__Problem__. Return the lines from the line containing "Write a Blender" through the line containing "scene.camera = cam" exactly. No other line should appear in the answer.
------------------------
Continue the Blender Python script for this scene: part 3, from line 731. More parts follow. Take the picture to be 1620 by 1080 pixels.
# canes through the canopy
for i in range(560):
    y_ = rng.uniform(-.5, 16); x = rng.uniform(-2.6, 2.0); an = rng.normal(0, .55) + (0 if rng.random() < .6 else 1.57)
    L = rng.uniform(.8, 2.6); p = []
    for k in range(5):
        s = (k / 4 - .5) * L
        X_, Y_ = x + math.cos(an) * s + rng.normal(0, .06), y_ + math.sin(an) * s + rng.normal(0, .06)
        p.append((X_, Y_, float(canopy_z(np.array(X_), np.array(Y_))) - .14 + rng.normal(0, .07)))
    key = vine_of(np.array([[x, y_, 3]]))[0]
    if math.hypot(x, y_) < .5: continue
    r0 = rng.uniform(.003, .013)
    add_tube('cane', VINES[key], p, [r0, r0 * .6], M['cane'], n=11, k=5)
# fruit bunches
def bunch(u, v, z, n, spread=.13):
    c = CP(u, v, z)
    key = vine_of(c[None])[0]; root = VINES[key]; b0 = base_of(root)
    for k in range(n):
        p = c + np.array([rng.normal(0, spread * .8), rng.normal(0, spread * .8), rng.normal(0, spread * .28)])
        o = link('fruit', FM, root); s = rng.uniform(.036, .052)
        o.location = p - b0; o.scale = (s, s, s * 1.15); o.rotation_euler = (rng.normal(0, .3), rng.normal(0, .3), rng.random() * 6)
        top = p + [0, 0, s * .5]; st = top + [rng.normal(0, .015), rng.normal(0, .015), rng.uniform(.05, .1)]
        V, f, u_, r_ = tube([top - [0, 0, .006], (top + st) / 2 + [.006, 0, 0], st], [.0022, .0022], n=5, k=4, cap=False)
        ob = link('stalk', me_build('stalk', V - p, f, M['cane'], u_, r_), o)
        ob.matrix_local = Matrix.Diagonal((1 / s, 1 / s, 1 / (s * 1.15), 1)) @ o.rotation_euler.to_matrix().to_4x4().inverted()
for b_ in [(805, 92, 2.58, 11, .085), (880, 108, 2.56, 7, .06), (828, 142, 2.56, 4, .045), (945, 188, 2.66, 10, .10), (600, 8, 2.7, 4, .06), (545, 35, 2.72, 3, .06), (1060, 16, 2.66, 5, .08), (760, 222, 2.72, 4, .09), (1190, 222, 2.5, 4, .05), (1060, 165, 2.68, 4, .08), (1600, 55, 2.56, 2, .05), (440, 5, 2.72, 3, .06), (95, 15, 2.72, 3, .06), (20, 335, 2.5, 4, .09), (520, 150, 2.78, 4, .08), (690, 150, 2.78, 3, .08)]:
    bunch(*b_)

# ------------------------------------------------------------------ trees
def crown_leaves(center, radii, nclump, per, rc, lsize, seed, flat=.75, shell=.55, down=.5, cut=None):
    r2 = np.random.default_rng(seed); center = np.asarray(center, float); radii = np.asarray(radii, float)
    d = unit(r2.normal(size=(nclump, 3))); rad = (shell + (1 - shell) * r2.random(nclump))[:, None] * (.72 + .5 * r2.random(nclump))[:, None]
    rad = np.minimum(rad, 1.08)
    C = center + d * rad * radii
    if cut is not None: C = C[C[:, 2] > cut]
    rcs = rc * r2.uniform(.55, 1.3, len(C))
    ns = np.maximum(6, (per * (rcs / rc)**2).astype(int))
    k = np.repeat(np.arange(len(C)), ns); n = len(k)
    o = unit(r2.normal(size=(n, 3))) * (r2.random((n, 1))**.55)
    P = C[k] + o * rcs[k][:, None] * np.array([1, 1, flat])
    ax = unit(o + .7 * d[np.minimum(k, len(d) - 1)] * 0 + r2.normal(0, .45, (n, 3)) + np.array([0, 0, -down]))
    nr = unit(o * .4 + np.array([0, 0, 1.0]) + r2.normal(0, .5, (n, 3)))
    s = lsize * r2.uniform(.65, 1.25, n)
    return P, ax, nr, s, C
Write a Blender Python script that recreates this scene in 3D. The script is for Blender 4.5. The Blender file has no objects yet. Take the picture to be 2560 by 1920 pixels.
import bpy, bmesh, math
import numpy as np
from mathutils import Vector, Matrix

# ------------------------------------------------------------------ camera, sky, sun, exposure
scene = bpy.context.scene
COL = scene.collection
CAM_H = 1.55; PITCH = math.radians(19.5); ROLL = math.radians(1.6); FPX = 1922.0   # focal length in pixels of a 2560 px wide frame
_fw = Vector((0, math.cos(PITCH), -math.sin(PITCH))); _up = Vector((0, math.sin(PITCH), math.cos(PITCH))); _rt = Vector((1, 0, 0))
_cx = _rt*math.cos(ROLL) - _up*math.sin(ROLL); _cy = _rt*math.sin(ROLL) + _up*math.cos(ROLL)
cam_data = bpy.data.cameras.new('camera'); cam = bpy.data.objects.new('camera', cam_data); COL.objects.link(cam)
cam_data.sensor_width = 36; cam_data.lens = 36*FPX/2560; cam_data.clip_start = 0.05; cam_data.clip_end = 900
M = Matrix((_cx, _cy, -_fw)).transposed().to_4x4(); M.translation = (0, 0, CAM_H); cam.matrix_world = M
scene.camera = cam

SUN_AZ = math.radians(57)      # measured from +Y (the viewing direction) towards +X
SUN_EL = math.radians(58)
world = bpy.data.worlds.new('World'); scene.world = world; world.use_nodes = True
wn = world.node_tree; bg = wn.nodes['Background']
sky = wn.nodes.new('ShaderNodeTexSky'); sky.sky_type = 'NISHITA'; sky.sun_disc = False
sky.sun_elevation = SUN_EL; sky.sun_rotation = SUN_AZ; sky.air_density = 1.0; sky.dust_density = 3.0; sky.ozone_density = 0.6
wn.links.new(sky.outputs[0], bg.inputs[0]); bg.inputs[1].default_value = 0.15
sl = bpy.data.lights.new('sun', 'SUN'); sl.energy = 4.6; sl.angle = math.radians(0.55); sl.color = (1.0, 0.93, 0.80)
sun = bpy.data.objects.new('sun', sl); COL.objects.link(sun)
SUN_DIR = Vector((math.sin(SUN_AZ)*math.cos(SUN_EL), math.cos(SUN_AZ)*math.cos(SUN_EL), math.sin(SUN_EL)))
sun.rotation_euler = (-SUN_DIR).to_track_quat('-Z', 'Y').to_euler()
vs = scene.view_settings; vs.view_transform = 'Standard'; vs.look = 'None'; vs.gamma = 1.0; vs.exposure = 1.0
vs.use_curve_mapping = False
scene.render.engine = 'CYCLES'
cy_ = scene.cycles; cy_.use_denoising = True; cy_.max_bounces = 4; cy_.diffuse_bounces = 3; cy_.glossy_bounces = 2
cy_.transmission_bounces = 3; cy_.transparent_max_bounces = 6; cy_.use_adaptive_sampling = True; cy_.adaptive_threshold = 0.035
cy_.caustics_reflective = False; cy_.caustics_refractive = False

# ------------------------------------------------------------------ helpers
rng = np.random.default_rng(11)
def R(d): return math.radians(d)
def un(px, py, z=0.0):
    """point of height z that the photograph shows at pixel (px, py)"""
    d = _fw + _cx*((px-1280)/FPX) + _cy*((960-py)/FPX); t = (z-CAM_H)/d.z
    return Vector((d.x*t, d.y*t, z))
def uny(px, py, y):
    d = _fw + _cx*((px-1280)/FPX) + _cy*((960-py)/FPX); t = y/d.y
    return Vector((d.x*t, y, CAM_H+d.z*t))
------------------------
__Finished answer__.
Write a Blender Python script that recreates this scene in 3D. The script is for Blender 4.5. The Blender file has no objects yet. Take the picture to be 2560 by 1920 pixels.
import bpy, bmesh, math
import numpy as np
from mathutils import Vector, Matrix

# ------------------------------------------------------------------ camera, sky, sun, exposure
scene = bpy.context.scene
COL = scene.collection
CAM_H = 1.55; PITCH = math.radians(19.5); ROLL = math.radians(1.6); FPX = 1922.0   # focal length in pixels of a 2560 px wide frame
_fw = Vector((0, math.cos(PITCH), -math.sin(PITCH))); _up = Vector((0, math.sin(PITCH), math.cos(PITCH))); _rt = Vector((1, 0, 0))
_cx = _rt*math.cos(ROLL) - _up*math.sin(ROLL); _cy = _rt*math.sin(ROLL) + _up*math.cos(ROLL)
cam_data = bpy.data.cameras.new('camera'); cam = bpy.data.objects.new('camera', cam_data); COL.objects.link(cam)
cam_data.sensor_width = 36; cam_data.lens = 36*FPX/2560; cam_data.clip_start = 0.05; cam_data.clip_end = 900
M = Matrix((_cx, _cy, -_fw)).transposed().to_4x4(); M.translation = (0, 0, CAM_H); cam.matrix_world = M
scene.camera = cam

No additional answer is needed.